J.-P. Defrain : La priorité du gouvernement, c’est d’abord la réduction des déficits, puis la lutte contre le chômage ?

M. Pericard : Il me semble que le président de la République l’a bien expliqué : il est amené à cette constatation que les déficits sont la cause du chômage. On ne peut pas dire qu’on s’arrête de lutter contre le chômage. Il est vrai que ce serait sans doute un peu plus aisé si les taux d’intérêt avaient diminué. On pouvait espérer qu’après l’intervention du président de la République ils auraient baissé. Ce n’est pas le cas. La Banque de France est indépendante. Elle n’a pas jugé utile de le faire.
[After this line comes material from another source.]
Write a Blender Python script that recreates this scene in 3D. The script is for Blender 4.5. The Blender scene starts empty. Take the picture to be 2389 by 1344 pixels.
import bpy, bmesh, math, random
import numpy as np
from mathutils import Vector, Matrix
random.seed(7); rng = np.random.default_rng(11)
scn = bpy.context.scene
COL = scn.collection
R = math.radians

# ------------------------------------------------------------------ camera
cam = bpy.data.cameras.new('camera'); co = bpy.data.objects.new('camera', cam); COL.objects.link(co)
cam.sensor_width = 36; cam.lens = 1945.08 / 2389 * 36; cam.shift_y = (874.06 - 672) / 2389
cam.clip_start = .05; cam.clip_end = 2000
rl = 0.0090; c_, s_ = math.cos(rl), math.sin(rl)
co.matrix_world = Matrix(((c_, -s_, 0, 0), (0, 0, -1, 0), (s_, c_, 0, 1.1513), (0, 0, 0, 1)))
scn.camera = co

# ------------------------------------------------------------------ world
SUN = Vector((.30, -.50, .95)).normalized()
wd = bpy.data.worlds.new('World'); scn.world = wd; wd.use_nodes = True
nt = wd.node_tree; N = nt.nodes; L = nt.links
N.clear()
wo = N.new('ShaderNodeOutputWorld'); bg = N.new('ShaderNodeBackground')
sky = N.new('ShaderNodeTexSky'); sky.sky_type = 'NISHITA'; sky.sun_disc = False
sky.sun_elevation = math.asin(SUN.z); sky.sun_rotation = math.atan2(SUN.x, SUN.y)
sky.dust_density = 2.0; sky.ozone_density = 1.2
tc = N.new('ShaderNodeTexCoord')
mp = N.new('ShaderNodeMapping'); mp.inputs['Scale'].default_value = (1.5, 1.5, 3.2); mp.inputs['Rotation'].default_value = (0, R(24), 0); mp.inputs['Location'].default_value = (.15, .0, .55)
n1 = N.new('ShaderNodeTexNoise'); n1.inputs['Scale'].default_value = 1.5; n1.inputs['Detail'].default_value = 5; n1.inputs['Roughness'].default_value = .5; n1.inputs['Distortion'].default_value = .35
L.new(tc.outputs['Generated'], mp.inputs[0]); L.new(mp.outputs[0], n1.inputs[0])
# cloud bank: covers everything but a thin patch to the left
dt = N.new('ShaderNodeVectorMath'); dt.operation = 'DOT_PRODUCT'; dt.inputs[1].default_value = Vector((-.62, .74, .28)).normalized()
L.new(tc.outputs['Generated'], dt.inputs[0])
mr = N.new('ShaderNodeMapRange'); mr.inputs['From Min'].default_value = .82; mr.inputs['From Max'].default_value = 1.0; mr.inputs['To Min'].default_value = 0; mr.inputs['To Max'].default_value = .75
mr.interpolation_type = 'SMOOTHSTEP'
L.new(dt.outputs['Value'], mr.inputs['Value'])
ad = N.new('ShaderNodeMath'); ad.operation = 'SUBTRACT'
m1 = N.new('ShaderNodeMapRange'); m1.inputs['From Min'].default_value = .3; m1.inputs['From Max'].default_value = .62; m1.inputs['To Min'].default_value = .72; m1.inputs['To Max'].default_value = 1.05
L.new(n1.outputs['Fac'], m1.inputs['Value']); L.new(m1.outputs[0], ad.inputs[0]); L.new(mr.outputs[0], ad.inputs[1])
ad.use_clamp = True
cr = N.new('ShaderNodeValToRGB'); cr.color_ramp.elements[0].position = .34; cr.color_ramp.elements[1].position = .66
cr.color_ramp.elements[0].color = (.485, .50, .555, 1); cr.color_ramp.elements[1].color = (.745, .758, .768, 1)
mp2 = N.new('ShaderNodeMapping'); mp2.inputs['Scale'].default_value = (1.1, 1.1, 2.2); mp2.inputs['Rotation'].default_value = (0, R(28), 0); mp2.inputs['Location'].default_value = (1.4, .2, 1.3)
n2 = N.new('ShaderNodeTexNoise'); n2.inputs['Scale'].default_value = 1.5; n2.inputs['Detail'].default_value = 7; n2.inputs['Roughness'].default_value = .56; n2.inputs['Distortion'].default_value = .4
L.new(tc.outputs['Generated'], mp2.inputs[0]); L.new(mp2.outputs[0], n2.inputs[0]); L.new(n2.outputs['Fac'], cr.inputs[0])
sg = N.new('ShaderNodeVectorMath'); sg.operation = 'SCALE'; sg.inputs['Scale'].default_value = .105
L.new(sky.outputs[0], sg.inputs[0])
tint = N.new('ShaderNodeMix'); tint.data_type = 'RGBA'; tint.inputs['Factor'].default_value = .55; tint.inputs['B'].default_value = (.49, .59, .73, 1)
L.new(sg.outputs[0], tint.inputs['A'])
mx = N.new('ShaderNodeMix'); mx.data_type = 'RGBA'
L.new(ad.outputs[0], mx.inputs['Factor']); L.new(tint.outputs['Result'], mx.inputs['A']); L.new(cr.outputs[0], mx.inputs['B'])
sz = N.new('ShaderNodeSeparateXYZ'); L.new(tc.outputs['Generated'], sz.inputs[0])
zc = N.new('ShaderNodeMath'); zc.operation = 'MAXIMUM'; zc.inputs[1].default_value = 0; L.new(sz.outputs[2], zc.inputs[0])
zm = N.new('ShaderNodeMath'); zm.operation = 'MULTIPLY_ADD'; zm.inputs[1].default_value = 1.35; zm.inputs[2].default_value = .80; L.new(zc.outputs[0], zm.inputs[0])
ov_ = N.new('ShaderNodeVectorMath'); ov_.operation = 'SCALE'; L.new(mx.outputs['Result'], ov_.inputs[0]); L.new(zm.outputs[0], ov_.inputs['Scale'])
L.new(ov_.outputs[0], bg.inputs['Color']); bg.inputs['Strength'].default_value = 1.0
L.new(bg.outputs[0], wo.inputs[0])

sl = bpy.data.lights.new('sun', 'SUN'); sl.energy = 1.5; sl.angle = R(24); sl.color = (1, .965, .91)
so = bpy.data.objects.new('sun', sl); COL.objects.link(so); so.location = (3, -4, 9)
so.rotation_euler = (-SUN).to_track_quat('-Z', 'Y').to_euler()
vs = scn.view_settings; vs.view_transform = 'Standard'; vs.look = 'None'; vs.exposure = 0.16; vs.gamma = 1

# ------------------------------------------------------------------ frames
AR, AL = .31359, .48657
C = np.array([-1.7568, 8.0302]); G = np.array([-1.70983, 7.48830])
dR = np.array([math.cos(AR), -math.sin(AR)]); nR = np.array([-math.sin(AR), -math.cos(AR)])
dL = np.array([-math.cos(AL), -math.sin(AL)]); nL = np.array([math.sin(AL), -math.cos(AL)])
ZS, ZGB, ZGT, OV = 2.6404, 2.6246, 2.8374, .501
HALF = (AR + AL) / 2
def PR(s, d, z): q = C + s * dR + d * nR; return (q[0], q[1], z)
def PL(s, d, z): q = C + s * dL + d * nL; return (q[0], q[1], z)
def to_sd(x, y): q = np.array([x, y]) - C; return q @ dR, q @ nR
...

Résultat : la consommation n’est pas relancée, les déficits sont ce qu’ils sont. Il faut donc s’attaquer en priorité à eux. Plusieurs l’ont déjà dit avant moi : c’est comme dans une famille, on ne peut pas vivre qu’avec des dettes.

J.-P. Defrain : Combien de temps donnez-vous au gouvernement pour que les premiers signes de sa politique apparaissent ?

M. Pericard : Il y a déjà eu des signes : on a signé le 100 000 contrat CIE aujourd’hui. Le SMIC a été augmenté. Le prêt à taux zéro prend un départ considérable. Je ne pense pas qu’il y ait une échéance, un jour où on se dise : on a des résultats aujourd’hui. Les résultats vont s’échelonner, mais ils seront au rendez-vous.

J.-P. Defrain : Les ordonnances pour la Sécurité sociale, le groupe RPR y est-il favorable ?

M. Pericard : Si le gouvernement a recours aux ordonnances – on en parle beaucoup – ce sera après le débat. Oui, il faut aller vite, il y a urgence, il y a le feu dans la Sécurité sociale. L’urgence, ce sont les ordonnances. Nous savons très bien que si le débat s’engage normalement, l’obstruction sera aussi au rendez-vous et qu’il faudra traîner pendant des semaines. On ne peut pas se permettre cela, de mettre la France sous tension pendant si longtemps. Le gouvernement fera le choix qui lui appartient. C’est son problème. S’il choisit les ordonnances, je ne pense pas que ça provoquera beaucoup de difficultés, en tout cas au sein du groupe RPR.